Since the start of 2023, over 7,000 workers have lost their jobs, painting a grim picture of the challenges faced by the Indonesian textile sector. The Confederation of Indonesian Workers' Unions (KSPN) reports that more than 700 workers were laid off due to factory closures, with West Java bearing the brunt of this unfortunate trend.
President of KSPN, Ristadi, expressed deep concern over the rising number of layoffs in the national textile industry. He revealed that, since the beginning of 2023, 7,200 individuals have been affected across eight companies. However, a broader perspective, encompassing data from 2020, paints an even more alarming picture, with 56,976 layoffs reported from 36 companies located in regions such as Central Java, West Java, and Banten.

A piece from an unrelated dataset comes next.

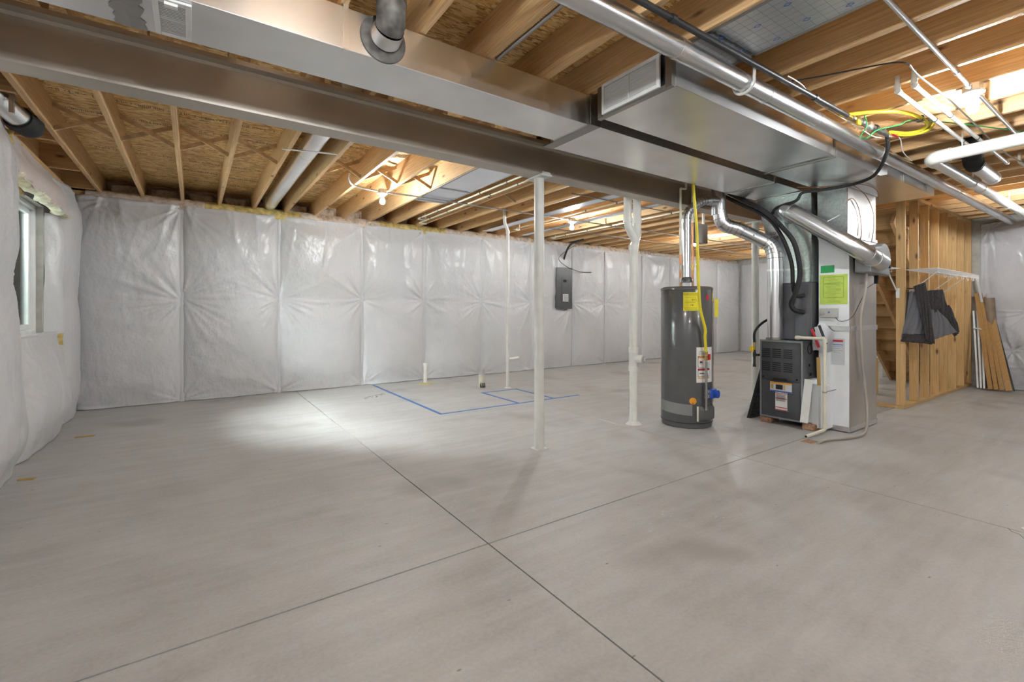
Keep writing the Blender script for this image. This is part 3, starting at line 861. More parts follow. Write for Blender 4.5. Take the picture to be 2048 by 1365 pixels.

Several interconnected factors contribute to this wave of layoffs. Economic slowdowns in key export markets, particularly in Europe and the United States, have played a significant role. Additionally, the influx of imported products, geopolitical events such as the Russia-Ukraine war affecting global dynamics, and challenges in the supply chain for raw materials have compounded the industry's struggles.
Modernization of factory machines, while improving overall productivity and production quality, has increased the potential for layoffs. The weaving and garment industry sectors have witnessed a surge in the number of machines operated by a single worker, reducing the reliance on human labor.
In response to the crisis, the government is under mounting pressure to take swift and decisive actions. KSPN has called for measures such as restrictions on illegal imports, assistance with machine modernization, supportive banking policies, and the promotion of textile market expansion beyond the traditional US and EU markets.
To revive local market-oriented industries, it is crucial to halt illegal imports, impose restrictions on trade agreements, and provide assistance for machine modernization. For export-oriented industries, supportive tax policies, competitive energy prices, and a streamlined licensing process are deemed essential.
The crisis in the Indonesian textile industry demands urgent attention and concrete steps to prevent further deterioration. With collaborative efforts and support from the government, there is hope that the sector can recover, offering stable employment opportunities and contributing to the overall welfare of the community.
The challenges faced by the industry extend beyond mere industrial concerns, creating broad social impacts. A collective and cooperative effort from various stakeholders is imperative to overcome this challenge and ensure the sustainability of the industry and the well-being of workers in Indonesia.